Republican Rep. Brian Fitzpatrick of Pennsylvania will introduce a carbon tax bill Thursday that would fund improvements to infrastructure.
Fitzpatrick’s office confirmed the congressman’s plan for the bill.
The legislation will look similar to the “MARKET CHOICE Act,” a carbon tax bill introduced by former Rep. Carlos Curbelo of Florida in July of 2018 that made him the first Republican to introduce national carbon pricing legislation in nearly a decade.
Fitzpatrick co-sponsored that bill, which would have imposed a carbon tax in exchange for repealing the federal taxes on gasoline, diesel, and aviation fuels.
About 70% of the money would have gone to the Highway Trust Fund, the nearly depleted funding source that spreads money to states to help pay for transportation projects.

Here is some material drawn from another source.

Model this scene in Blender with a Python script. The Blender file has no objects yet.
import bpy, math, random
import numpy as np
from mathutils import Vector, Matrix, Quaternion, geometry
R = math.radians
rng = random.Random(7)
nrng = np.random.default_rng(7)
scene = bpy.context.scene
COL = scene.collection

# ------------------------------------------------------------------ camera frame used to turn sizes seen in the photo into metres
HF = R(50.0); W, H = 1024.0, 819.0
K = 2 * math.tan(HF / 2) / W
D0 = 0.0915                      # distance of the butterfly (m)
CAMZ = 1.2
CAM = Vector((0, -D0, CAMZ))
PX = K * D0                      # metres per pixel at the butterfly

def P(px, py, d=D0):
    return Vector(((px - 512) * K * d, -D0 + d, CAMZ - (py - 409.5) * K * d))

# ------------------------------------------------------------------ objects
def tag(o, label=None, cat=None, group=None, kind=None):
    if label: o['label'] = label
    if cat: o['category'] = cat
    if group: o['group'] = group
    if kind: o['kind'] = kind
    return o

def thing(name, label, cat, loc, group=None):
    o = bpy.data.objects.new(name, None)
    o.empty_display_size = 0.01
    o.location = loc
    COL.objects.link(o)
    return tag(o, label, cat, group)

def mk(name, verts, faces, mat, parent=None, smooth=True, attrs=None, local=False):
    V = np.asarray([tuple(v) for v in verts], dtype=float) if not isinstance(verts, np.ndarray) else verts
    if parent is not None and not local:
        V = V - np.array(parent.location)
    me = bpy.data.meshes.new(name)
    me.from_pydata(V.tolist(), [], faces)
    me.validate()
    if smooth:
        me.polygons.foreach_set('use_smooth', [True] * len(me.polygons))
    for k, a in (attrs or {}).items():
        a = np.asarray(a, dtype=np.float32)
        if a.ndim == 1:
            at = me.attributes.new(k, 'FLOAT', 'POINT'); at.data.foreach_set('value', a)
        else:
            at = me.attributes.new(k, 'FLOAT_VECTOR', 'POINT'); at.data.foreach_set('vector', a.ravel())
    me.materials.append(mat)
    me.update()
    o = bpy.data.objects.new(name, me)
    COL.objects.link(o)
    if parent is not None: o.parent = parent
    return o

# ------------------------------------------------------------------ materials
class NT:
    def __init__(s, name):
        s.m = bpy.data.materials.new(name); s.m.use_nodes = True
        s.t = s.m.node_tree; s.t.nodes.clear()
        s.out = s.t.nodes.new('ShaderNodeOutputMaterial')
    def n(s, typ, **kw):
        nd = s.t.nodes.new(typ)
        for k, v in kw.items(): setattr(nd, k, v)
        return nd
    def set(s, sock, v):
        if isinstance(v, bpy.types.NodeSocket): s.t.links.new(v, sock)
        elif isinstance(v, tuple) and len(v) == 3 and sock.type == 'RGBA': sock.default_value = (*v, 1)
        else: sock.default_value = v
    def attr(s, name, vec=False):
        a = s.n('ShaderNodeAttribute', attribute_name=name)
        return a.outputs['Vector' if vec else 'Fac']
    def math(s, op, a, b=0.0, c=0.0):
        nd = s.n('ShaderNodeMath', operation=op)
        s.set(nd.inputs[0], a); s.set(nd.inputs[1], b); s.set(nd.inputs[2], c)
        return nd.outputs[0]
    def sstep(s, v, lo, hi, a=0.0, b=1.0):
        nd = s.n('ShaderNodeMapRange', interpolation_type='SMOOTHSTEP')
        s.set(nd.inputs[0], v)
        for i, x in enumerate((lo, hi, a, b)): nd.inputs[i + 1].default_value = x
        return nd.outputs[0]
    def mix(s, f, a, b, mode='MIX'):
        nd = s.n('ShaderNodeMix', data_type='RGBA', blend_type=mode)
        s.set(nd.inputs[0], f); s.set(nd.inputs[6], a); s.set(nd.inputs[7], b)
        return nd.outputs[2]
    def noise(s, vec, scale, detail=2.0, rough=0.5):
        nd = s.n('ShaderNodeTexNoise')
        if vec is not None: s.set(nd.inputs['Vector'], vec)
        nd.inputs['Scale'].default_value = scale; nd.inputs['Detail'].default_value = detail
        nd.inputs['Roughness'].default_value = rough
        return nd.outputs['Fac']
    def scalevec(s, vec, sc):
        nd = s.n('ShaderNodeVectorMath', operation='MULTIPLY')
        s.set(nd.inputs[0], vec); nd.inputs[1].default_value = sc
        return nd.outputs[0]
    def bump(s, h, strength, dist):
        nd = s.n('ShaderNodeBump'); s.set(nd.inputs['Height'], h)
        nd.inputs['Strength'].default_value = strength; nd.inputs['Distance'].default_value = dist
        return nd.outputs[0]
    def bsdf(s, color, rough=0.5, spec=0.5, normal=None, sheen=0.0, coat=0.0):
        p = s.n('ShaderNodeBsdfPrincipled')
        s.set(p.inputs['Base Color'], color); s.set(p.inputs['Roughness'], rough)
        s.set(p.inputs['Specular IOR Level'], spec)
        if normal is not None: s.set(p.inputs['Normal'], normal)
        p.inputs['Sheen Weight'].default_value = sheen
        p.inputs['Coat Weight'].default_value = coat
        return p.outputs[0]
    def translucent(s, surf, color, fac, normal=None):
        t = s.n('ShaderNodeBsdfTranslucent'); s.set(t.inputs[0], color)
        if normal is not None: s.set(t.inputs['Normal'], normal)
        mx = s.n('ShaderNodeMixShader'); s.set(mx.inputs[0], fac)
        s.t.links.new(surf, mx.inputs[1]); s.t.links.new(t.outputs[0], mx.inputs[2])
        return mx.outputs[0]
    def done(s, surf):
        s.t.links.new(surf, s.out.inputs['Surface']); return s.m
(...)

Curbelo intended the concept to appeal to President Trump and congressional Democrats, who have often said that they want bipartisan infrastructure legislation.
Fitzpatrick’s planned version of the bill would spend most of the tax revenue on infrastructure but also use some of the revenue to support research and development of carbon capture technologies, people with knowledge of the legislation say.
It will also maintain a feature of Curbelo’s legislation restricting the authority of the Environmental Protection Agency to regulate greenhouse gases from stationary sources such as power plants under the Clean Air Act, which would be redundant with a tax.
It’s unclear if Fitzpatrick will have a Democratic co-sponsor on the bill.
Fitzpatrick, a former FBI agent, is a leader of the bipartisan Climate Solutions Caucus.
He was one of three Republicans who approved legislation that passed the Democratically-controlled House in May barring Trump from taking the U.S. out of the Paris climate change agreement. The GOP Senate did not consider the bill.
Fitzpatrick, who represents a purple district in the middle-class suburbs of northeastern Pennsylvania, is one of two Republicans in Congress publicly supporting a carbon tax.
Republican Francis Rooney of Florida, the co-chairman of the Climate Solutions Caucus, has introduced two carbon tax bills this year in the House.
One of them would use most of the revenue to reduce payroll taxes and another would would return the revenue to U.S. households as monthly rebate checks, an approach that is favored by oil and gas companies and many economists.
Democrats in Congress have also introduced a flurry of carbon tax bills in recent months, while several Democratic presidential candidates have endorsed some form of carbon pricing as part of their climate change plans.
Legislation won’t pass Congress anytime soon, given most Republicans oppose carbon pricing, but proponents hope putting different proposals on the table will generate discussion and momentum.